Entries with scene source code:
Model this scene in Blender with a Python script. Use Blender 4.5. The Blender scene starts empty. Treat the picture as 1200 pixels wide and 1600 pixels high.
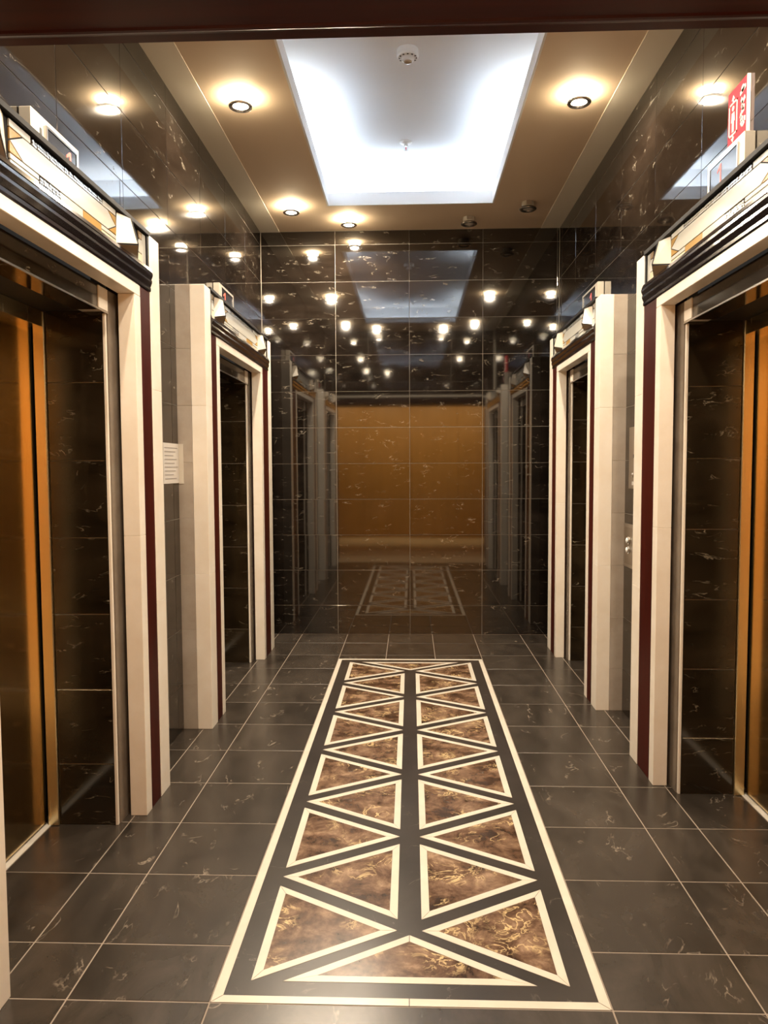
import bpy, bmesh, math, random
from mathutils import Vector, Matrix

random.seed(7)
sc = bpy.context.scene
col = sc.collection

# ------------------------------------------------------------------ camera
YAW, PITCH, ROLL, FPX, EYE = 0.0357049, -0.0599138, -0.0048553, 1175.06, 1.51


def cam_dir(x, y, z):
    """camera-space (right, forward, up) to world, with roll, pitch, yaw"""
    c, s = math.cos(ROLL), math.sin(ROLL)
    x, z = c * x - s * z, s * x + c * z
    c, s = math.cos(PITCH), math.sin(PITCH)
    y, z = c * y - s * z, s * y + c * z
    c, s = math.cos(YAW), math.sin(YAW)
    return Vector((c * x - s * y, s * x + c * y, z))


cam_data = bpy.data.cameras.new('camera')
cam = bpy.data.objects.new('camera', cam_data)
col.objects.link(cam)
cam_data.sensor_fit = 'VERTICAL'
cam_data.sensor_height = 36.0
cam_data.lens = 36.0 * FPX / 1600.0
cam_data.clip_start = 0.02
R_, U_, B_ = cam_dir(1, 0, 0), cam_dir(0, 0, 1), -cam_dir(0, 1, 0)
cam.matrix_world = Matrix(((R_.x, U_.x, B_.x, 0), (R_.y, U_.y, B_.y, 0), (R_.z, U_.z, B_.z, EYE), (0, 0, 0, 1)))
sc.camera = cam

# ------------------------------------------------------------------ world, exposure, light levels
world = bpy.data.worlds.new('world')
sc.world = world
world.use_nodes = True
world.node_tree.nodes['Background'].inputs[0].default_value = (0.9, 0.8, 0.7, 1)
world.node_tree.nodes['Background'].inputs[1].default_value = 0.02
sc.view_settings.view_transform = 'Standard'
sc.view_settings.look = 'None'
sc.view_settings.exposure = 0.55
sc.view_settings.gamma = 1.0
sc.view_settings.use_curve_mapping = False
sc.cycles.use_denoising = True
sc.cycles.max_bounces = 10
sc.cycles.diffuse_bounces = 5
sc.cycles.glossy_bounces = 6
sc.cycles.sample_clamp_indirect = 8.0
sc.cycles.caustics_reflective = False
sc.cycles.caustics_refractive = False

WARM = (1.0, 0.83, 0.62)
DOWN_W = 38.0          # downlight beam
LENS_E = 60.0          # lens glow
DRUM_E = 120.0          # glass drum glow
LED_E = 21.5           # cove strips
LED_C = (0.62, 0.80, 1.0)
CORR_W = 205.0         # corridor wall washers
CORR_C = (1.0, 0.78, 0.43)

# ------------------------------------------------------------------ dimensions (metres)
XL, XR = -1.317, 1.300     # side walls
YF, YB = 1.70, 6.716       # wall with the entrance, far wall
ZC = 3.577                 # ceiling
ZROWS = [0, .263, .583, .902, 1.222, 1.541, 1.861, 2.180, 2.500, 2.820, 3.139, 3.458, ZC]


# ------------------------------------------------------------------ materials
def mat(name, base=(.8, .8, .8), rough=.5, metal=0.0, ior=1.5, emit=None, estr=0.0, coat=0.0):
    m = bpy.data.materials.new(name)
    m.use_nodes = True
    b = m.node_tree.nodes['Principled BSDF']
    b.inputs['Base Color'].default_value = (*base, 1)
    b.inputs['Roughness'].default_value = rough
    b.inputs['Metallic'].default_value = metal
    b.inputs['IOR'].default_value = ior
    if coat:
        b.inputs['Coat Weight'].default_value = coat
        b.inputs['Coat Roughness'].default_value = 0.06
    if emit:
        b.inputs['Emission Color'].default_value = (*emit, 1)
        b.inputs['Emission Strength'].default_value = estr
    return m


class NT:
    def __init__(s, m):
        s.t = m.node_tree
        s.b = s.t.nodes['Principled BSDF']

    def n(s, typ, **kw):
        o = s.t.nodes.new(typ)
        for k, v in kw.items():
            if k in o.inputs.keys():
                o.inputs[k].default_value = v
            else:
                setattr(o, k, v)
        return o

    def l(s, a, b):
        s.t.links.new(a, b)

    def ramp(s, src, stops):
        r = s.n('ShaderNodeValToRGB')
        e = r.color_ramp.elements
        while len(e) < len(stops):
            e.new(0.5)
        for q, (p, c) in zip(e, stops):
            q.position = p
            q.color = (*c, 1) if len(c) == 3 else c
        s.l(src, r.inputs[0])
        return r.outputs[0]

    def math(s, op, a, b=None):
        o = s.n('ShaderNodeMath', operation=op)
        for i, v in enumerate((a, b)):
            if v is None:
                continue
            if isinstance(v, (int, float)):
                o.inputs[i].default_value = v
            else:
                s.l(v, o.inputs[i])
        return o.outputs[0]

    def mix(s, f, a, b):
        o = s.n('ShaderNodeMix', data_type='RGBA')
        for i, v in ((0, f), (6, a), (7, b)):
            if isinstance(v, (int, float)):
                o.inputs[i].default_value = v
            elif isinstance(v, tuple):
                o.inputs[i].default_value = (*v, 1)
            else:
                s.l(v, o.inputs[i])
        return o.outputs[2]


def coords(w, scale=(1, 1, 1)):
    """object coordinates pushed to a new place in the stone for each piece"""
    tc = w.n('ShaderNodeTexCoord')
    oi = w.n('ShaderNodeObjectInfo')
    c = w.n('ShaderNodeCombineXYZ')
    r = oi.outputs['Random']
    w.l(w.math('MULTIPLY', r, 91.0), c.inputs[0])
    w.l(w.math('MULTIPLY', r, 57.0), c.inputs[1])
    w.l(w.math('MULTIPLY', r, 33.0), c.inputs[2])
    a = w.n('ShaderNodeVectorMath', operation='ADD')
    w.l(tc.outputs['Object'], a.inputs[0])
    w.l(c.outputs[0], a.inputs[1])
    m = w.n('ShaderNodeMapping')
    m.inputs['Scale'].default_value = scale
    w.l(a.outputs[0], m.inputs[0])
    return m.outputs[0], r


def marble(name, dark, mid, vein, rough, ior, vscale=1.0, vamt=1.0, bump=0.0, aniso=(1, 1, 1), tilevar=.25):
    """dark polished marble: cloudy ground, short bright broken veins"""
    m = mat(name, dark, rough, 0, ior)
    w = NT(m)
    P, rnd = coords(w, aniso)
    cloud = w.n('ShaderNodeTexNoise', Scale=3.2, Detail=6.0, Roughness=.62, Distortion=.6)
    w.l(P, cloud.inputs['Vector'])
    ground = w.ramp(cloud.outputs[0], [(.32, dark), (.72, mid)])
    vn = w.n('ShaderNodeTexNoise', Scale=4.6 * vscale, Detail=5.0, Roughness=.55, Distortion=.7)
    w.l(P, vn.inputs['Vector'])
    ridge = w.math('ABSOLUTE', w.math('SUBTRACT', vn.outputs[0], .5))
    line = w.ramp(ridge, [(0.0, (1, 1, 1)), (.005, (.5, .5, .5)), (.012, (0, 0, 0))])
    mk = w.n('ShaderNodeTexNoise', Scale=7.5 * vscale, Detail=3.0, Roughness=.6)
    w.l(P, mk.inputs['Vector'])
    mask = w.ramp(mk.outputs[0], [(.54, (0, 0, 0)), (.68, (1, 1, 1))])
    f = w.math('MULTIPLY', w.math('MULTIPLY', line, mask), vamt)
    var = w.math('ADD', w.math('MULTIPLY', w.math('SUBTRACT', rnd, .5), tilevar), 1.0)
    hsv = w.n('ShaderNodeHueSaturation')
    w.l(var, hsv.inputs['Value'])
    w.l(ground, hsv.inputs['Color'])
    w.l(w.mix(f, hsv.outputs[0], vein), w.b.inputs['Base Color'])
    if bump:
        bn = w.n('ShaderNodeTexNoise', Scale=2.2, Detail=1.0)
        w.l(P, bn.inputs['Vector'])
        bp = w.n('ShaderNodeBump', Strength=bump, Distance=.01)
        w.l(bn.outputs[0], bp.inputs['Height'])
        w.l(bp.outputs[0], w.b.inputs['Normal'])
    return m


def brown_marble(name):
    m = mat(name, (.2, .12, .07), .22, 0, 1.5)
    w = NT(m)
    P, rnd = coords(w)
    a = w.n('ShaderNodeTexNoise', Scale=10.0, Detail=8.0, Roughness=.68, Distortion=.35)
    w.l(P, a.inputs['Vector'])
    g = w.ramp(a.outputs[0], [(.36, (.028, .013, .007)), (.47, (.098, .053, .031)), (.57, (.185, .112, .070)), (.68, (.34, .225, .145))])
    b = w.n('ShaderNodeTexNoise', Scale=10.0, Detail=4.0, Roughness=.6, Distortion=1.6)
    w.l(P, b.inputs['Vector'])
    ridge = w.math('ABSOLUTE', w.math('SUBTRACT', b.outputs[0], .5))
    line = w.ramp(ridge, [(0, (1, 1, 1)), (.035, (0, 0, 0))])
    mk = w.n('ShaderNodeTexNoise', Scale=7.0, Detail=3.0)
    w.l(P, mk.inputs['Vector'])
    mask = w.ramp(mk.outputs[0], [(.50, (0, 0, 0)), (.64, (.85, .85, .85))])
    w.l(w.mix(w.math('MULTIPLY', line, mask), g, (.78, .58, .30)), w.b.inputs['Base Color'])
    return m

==

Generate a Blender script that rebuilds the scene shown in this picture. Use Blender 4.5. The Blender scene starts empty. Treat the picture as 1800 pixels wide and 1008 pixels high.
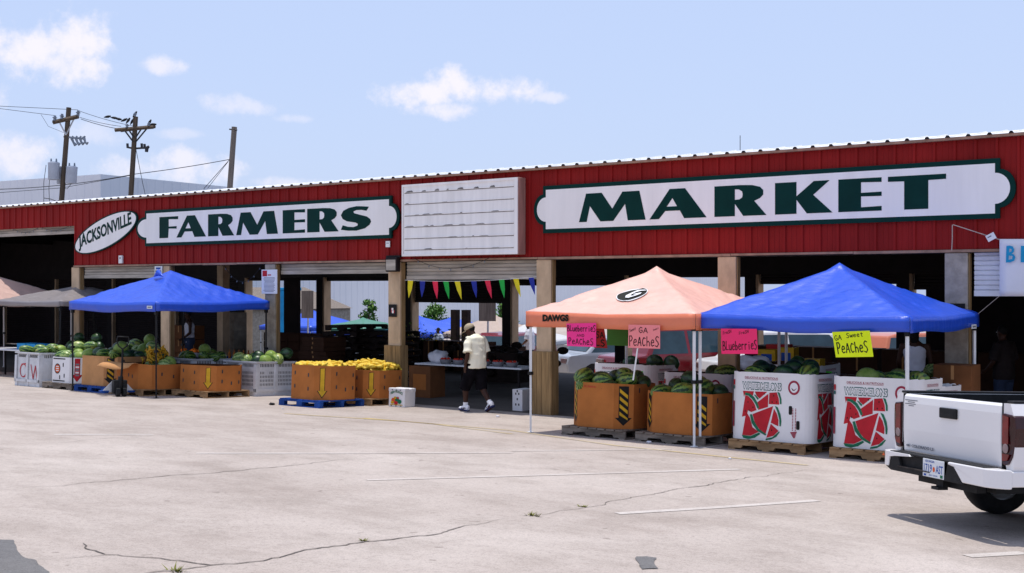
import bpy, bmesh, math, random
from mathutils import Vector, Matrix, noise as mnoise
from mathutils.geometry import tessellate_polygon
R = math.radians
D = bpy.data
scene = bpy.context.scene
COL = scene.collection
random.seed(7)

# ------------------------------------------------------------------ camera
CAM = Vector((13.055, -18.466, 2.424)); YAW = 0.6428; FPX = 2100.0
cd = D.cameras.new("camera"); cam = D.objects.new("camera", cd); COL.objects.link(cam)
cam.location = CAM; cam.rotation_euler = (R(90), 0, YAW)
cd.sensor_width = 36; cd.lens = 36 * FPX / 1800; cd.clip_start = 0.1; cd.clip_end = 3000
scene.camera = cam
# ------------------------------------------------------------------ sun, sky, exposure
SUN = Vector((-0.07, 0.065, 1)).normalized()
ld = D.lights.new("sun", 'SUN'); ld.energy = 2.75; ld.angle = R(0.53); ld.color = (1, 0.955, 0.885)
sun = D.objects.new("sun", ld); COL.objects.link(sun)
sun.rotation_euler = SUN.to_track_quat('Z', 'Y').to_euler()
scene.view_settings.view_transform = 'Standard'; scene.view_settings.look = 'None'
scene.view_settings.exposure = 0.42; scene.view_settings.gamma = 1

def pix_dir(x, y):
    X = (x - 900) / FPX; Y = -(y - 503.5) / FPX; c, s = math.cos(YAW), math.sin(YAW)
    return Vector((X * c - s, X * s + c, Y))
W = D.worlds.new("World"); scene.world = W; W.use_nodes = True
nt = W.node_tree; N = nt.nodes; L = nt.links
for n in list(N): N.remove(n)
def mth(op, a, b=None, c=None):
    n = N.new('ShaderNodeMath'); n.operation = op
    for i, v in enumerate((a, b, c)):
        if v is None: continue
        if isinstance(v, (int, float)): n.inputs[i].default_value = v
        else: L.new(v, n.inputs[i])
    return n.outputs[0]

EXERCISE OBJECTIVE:
Which lines hold the word "pixels"? Show each one.

RESULT OF THE EXERCISE:
Model this scene in Blender with a Python script. Use Blender 4.5. The Blender scene starts empty. Treat the picture as 1200 pixels wide and 1600 pixels high.
Generate a Blender script that rebuilds the scene shown in this picture. Use Blender 4.5. The Blender scene starts empty. Treat the picture as 1800 pixels wide and 1008 pixels high.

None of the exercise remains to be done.